|
||
I've written quite a bit over the years about handling this objection, and here's another strategy.
People choose a lower-priced offer when they feel it's the best value, they're willing to forgo the advantages of a higher priced product/service, or risk the disadvantages of the lower-priced alternative. One factor they often overlook is the cost over the long term of choosing the apparent bargain. If you can get them thinking about these not-so-obvious costs, your higher price might actually seem cheaper.
Analyze each of these areas to determine if you can help them understand costs they should be aware of.
Cost of Buying
It confounds me how some people brag about how they found an out-of-the-way place to buy gasoline four cents a gallon cheaper than the neighborhood pump. Oh, and they had to drive across town to get it. Go figure. So, what costs might your customer and prospects pay when buying the lower-priced alternative?
• Do they have to spend more time shopping to get the lower price?
• How about ease of actually placing the order?
• Is there always someone available to help them with the order, or is it like talking to a clueless part-time clerk in a retail store who responds, “What, man?

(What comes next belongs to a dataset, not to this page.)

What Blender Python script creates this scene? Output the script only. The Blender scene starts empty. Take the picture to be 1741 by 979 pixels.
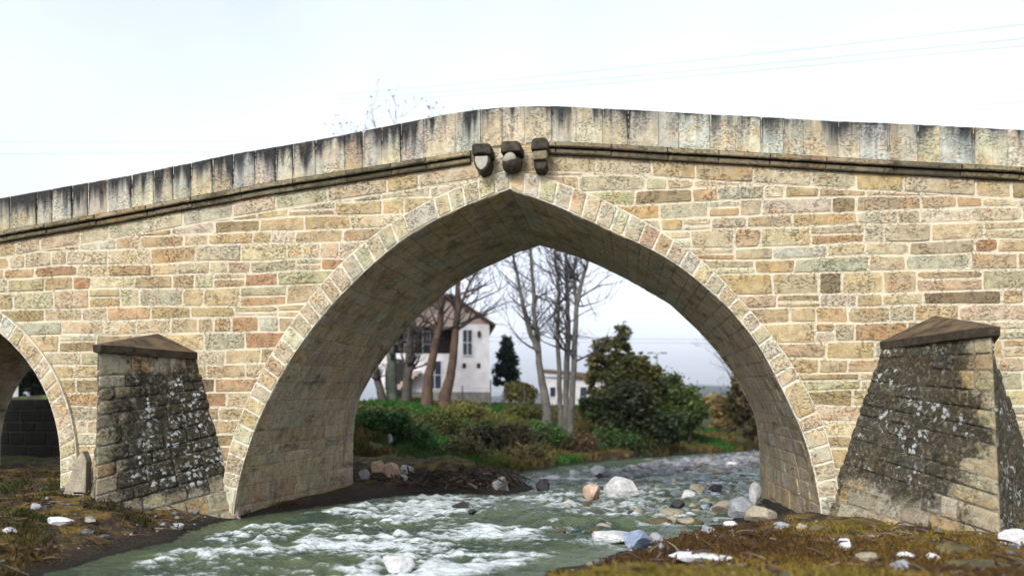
import bpy, bmesh, math, random
import numpy as np
from mathutils import Vector, noise as mnoise

random.seed(7)
R = math.radians
SC = bpy.context.scene
COL = SC.collection

# ------------------------------------------------------------------ camera, sky, sun, exposure
FPX, CX, HY, YAW, EYE = 1350.0, 870.5, 705.0, R(8.0), 2.5
SA, CA = math.sin(YAW), math.cos(YAW)
D = 18.0                       # distance to the bridge's front face
TH = 7.2                       # width of the bridge
cam_d = bpy.data.cameras.new('camera')
cam = bpy.data.objects.new('camera', cam_d); COL.objects.link(cam)
cam.location = (0, 0, EYE); cam.rotation_euler = (R(90), 0, YAW)
cam_d.sensor_width = 36.0; cam_d.lens = 36.0 * FPX / 1741.0
cam_d.shift_y = (HY - 489.5) / 1741.0
cam_d.clip_start = 0.1; cam_d.clip_end = 20000
cam_d.dof.use_dof = True; cam_d.dof.focus_distance = 18.5; cam_d.dof.aperture_fstop = 0.36
SC.camera = cam

SUN_EL, SUN_AZ = R(36), R(197)          # azimuth measured from +Y towards +X: behind and left of the camera
W = bpy.data.worlds.new('World'); SC.world = W; W.use_nodes = True
nt = W.node_tree; nt.nodes.clear()
def wn(t, **k):
    n = nt.nodes.new(t)
    for a, b in k.items(): setattr(n, a, b)
    return n
sky = wn('ShaderNodeTexSky', sky_type='NISHITA', sun_disc=False, sun_elevation=SUN_EL, sun_rotation=SUN_AZ,
         altitude=100, air_density=1.0, dust_density=3.0, ozone_density=1.0)
hsv = wn('ShaderNodeHueSaturation'); hsv.inputs['Saturation'].default_value = 0.22
tc = wn('ShaderNodeTexCoord'); sep = wn('ShaderNodeSeparateXYZ')
ramp = wn('ShaderNodeValToRGB')          # overcast: paler overhead than at the horizon
e = ramp.color_ramp.elements
e[0].position = 0.0; e[0].color = (1.20, 1.18, 1.30, 1)
e[1].position = 0.60; e[1].color = (1.32, 1.41, 1.44, 1)
m1 = ramp.color_ramp.elements.new(0.20); m1.color = (1.18, 1.19, 1.30, 1)
m2 = ramp.color_ramp.elements.new(0.34); m2.color = (1.30, 1.37, 1.41, 1)
cl = wn('ShaderNodeTexNoise'); cl.inputs['Scale'].default_value = 3.0; cl.inputs['Detail'].default_value = 5
clm = wn('ShaderNodeMapRange'); clm.inputs['From Min'].default_value = 0.3; clm.inputs['From Max'].default_value = 0.7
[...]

I don't know,” as he reads the packaging in a futile attempt to answer your question.
• Do they hassle with ten different vendors, buying one or two items from each, to save a few cents on the per-piece price?
Analyze what makes buying from you easy, and the costs someone incurs-short and long-term-when buying from a lower-priced alternative.

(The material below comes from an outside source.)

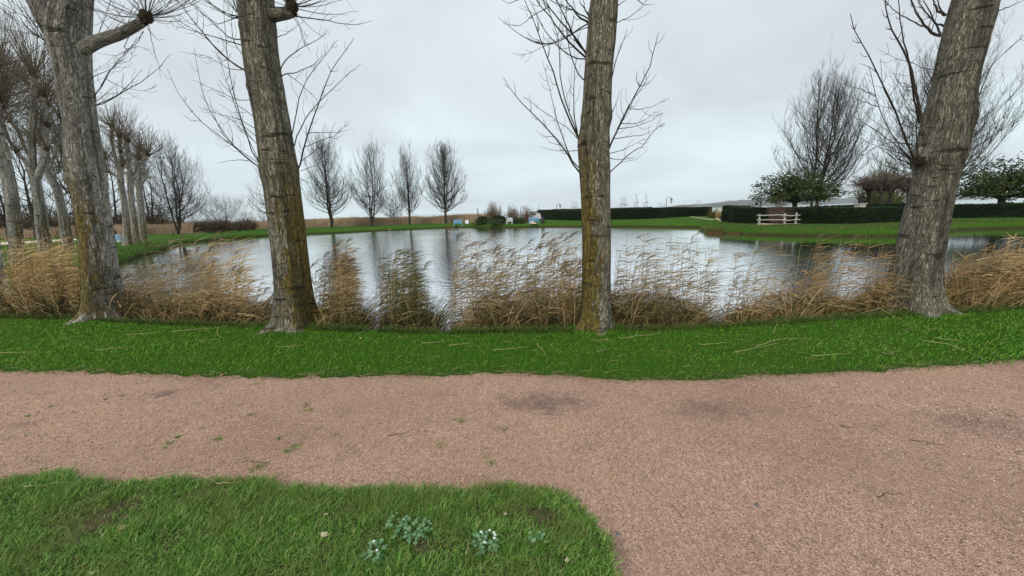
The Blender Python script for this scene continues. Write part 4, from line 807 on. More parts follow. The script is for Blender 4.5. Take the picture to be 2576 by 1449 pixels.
# umbrella pollards on the right
def umbrella(px, yb, yk, yt, wpx, Y0, label, seed, mm='mauvetwig'):
    rs = RS(seed); b = at(px, yb, Y0); base = np.array([b[0], Y0, 0.]); zk = at(px, yk, Y0)[2]; zt = at(px, yt, Y0)[2]; Wd = wpx*Y0/FP*.5
    root = thing('umbrella_tree', base, label, 'tree', 'low umbrella-shaped trees behind the right hedge'); gt, gw = Geo(), Geo()
    gt.tube(np.array([base+[0, 0, -.1], base+[.05, 0, zk*.5], base+[0, 0, zk]]), [.24, .17, .17], 10)
    for k in range(9):
        a = k*2.4+rs.uniform(-.3, .3); o = np.array([math.cos(a), math.sin(a), 0]); L = Wd*rs.uniform(.6, 1.05); t = np.linspace(0, 1, 7)[:, None]
        P = base+[0, 0, zk-.1]+o*L*t+np.array([0, 0, (zt-zk)*.55])*t**.7; P[1:] += rs.normal(0, .06, (6, 3)); gt.tube(P, np.linspace(.11, .04, 7), 7)
        for _ in range(40):
            c = rs.randint(3, 7); q = P[c]; d = nrm(rs.normal(size=3)*[1, 1, .6]+[0, 0, .35])*rs.uniform(.5, 1.15)*(zt-zk)*.42; t5 = np.linspace(0, 1, 5)[:, None]
            Q = q+d*t5+rs.normal(0, .06, (5, 3))*t5-np.array([0, 0, .12])*t5**2; gw.tube(Q, np.linspace(.024, .009, 5), 3)
            for __ in range(3):
                c2 = rs.randint(1, 5); e_ = nrm(d+rs.normal(size=3)*.8)*rs.uniform(.15, .45); gw.tube([Q[c2], Q[c2]+e_*.6, Q[c2]+e_], [.012, .010, .006], 3)
    gt.build('trunk', MT['fartrunk'], root, smooth=True); gw.build('crown', MT[mm], root)
umbrella(2182, 517, 487, 424, 70, 44, 'small umbrella tree directly right of the black statue', 91)
umbrella(2213, 518, 485, 418, 84, 42, 'umbrella tree with the thickest trunk in the clipped row', 92)
umbrella(2236, 518, 486, 424, 74, 45, 'umbrella tree with forked top third along the clipped row', 93)
umbrella(2281, 516, 486, 430, 76, 46, 'umbrella tree touching the right-leaning trunk', 94)
bush('willow_bush', 2215, 512, 418, 118, 54, 'greenish twiggy crown rising behind the umbrella trees', 95, MT['greentwig'], 'tree', 220)
# evergreens
def evergreen(px, yb, yk, yt, wpx, Y0, label, seed, nl=9000, twig=True, sparse=0.0):
    rs = RS(seed); b = at(px, yb, Y0); base = np.array([b[0], Y0, 0.]); zk = at(px, yk, Y0)[2]; zt = at(px, yt, Y0)[2]; Wd = wpx*Y0/FP*.5
    root = thing('evergreen_tree', base, label, 'tree', 'evergreen trees behind the hedges'); gt, gl = Geo(), Geo()
    gt.tube(np.array([base+[0, 0, -.1], base+[.1, 0, zk*.6], base+[0, 0, zk]]), [.34, .26, .24], 12); cl = []
    for k in range(26):
        a = k*2.4; o = np.array([math.cos(a), math.sin(a), 0]); f = (k+.5)/26; el = f*1.35; L = rs.uniform(.65, 1)
        end = base+[0, 0, zk+.25]+o*Wd*math.cos(el)*L+np.array([0, 0, (zt-zk)*math.sin(el)*L*.95+.05]); t = np.linspace(0, 1, 7)[:, None]; st = base+[0, 0, zk*.9]
        P = st+(end-st)*np.concatenate([t, t, t**.8], 1); P[1:] += rs.normal(0, .08, (6, 3)); gt.tube(P, np.linspace(.10, .025, 7), 5)
        for _ in range(7):
            c = rs.randint(3, 7); q = P[c]+rs.normal(size=3)*[.55, .55, .3]*Wd*.22; gt.tube([P[c], (P[c]+q)/2+[0, 0, .05], q], [.03, .02, .01], 3); cl.append(q)
    for _ in range(150):
        d = nrm(rs.normal(size=3)); d[2] = abs(d[2]); q = base+[0, 0, zk+.2]+d*[Wd, Wd, (zt-zk)]*rs.uniform(.35, .98)*(1+.25*float(vnoise(d*2.5+seed))); cl.append(q)
    cl = np.array(cl); per = nl//len(cl)
    C = np.repeat(cl, per, 0)+rs.normal(size=(len(cl)*per, 3))*[.32, .32, .16]; C = C[rs.rand(len(C)) > sparse*sst(zt*.45, zt, C[:, 2])]
    gl.leaves(C, rs.uniform(.14, .30, len(C)), rs, flat=.6)
    gt.build('trunk', MT['fartrunk'], root, smooth=True); gl.build('crown', MT['evergreen'], root)
evergreen(1998, 517, 506, 432, 200, 46, 'broad dark evergreen tree below the tall bare poplar', 101, 11000)
evergreen(2517, 512, 496, 396, 215, 36, 'spreading evergreen with yellowish leaves at the right edge', 102, 9000, sparse=.75)
# ================================================================== HEDGES
def hedge(pts, Hs, depth, label, seed, dens=60, name='clipped_hedge', lsz=.09):
    """pts: world xy of the front face foot"""
    rs = RS(seed); P = np.array(pts); s = np.concatenate([[0], np.cumsum(np.hypot(*np.diff(P, axis=0).T))]); n = max(int(s[-1]/.35), 12); t = np.linspace(0, s[-1], n)
    Q = np.stack([np.interp(t, s, P[:, 0]), np.interp(t, s, P[:, 1])], -1); H = np.interp(t, s, Hs); T = nrm(np.gradient(Q, axis=0)); Nn = np.stack([-T[:, 1], T[:, 0]], -1)
    Nn *= np.sign(Nn[:, 1:2]+1e-9)     # away from the camera
    prof = [(0, 0), (.02, .25), (0, .5), (-.02, .75), (.0, .95), (.08, 1.0), (.5, 1.02), (.92, 1.0), (1, .95), (1, .5), (1, 0)]
    V = np.zeros((n, len(prof), 3))
    for k, (a, b) in enumerate(prof): V[:, k, :2] = Q+Nn*a*depth; V[:, k, 2] = H*b
    V += .05*fbm(V*1.7+seed, 3)[..., None]*.9
    m = len(prof); g = Geo(); i = np.arange(n-1)[:, None]*m; j = np.arange(m-1)[None]
    q = np.stack([i+j, i+m+j, i+m+j+1, i+j+1], -1).reshape(-1, 4)
    g.add(V, q, mi=1)
    for e_ in (0, n-1): g.add(np.concatenate([V[e_], [V[e_].mean(0)]]), T=[[a, a+1, m] for a in range(m-1)], mi=1)
    nl = int(s[-1]*dens*8); a = rs.randint(0, n-1, nl); b = rs.randint(0, m-1, nl); u, v = rs.rand(nl, 1), rs.rand(nl, 1)
    C = (V[a, b]*(1-u)+V[a+1, b]*u)*(1-v)+(V[a, b+1]*(1-u)+V[a+1, b+1]*u)*v+rs.normal(0, .03, (nl, 3)); g.leaves(C, rs.uniform(.6, 1.4, nl)*lsz, rs)
    for e_ in (0, n-1):
        C = np.c_[(Q[e_]+Nn[e_]*rs.rand(600, 1)*depth), rs.rand(600)*H[e_]]+rs.normal(0, .04, (600, 3)); g.leaves(C, rs.uniform(.6, 1.4, 600)*lsz, rs)
    return tag(g.build(name, [MT['hedgeleaf'], MT['hedgecore']], origin=(P[0, 0], P[0, 1], 0)), label, 'hedge', 'clipped hedges around the garden')
def hpts(L): # (x, y_foot, y_top)
    P = []; H = []
    for x, yf, yt in L:
        p = gp(x, yf); P.append(p[:2]); H.append(at(x, yt, p[1])[2])
    return P, H
P, H = hpts([(1352, 551, 528), (1400, 553, 528), (1460, 554.5, 528), (1530, 552, 525.5), (1600, 551, 524), (1660, 549, 522.5), (1700, 546, 521), (1742, 543.5, 521), (1781, 543, 520.5)])
hedge(P, H, 1.5, 'long dark clipped hedge behind the middle trunk across the pond', 111, 40, lsz=.14)
P, H = hpts([(1862, 558, 518), (1880, 560, 519.5), (1930, 562, 522.5), (2000, 562.5, 522.5), (2100, 563, 522), (2200, 561, 522), (2290, 559, 521)])
e0 = at(1833, 540, 42); P = [np.array([at(1832, 540, 41)[0], 41.])]+P; H = [at(1832, 517, 41)[2]]+H
hedge(P, H, 1.3, 'tall curved clipped hedge behind the white rail fence', 112, 70, lsz=.09)
P, H = hpts([(2330, 549, 516), (2400, 548, 514.5), (2500, 547, 513), (2600, 546, 511.5), (2800, 546, 508)])
hedge(P, H, 1.3, 'straight dark hedge at the right edge behind the right-leaning trunk', 113, 70, lsz=.09)
Pb = [at(1395, 530, 84)[:2], at(1500, 530, 88)[:2], at(1640, 530, 88)[:2]]; hedge(Pb, [2.3, 2.15, 2.15], 1.4, 'low rear hedge showing above the long dark hedge', 114, 30, lsz=.16)
Pb = [at(1850, 520, 46)[:2], at(1960, 520, 44)[:2], at(2100, 520, 41)[:2], at(2320, 520, 40)[:2]]; hedge(Pb, [1.45, 1.35, 1.4, 1.5], 1.0, 'second hedge line just behind the tall curved hedge', 115, 50, lsz=.1)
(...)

Longer Term Cost of Owning/Using the Lower-Priced Product/Service
The pain of buying poor quality lasts longer than the temporary sting of paying a front-end higher price. Assuming your productservice quality is superior, what advantages are there to buying from you? Conversely, what are the costs of not buying from you?
Will they pay more for maintenance?
What about all of the related costs of downtime?
This might seem obvious, but what can't the lower-priced alternative do that yours can? Perhaps yours can fold and staple automatically and the bargain-priced alternative can't. Ask them how they will handle the folding and stapling. Keep questioning until you're able to attach a cost to it, projecting the cost out over the life of the unit.
And by the way, here's a great question, “How long do you plan on owning/using the product/service?” This sets up your parameters to really balloon the number and help them realize the true costs over time. Especially if the lower-priced alternative doesn't last as long as yours and must be replaced.
And don't forget about service. Low price and great service usually aren't complementary. If your product/service requires lots of contact with the customer, what are the costs and related headaches of getting serviced by the bargain-priced competitor? Are they even able to get service?
Develop Your Questions
After identifying all of the costs of buying the cheaper alternative, your next step is to develop questions to help them reach the conclusion that buying from you is the best choice. The reasoning is that if you try to tell them these things, they might resist. For example, if you said, “Oh yeah, well you'll end up paying more in the long run,” forget it. They'd resist even more. No one likes to be told they're wrong. Instead, for each of the reasons you've already come up with, create questions such as,
“What do you do when .. .?”
“How often do you notice that you .. .?”
They quantify it: “And what does that cost?”
Extrapolate it over time: “So, long-term, what you're saying is that it will ultimately cost you .. .”
When you spend time at this exercise, plan well, and execute smoothly, you get them thinking and saying, “I never really thought about it that way before .. .” Which is exactly where you want them to be when you make your strong presentation.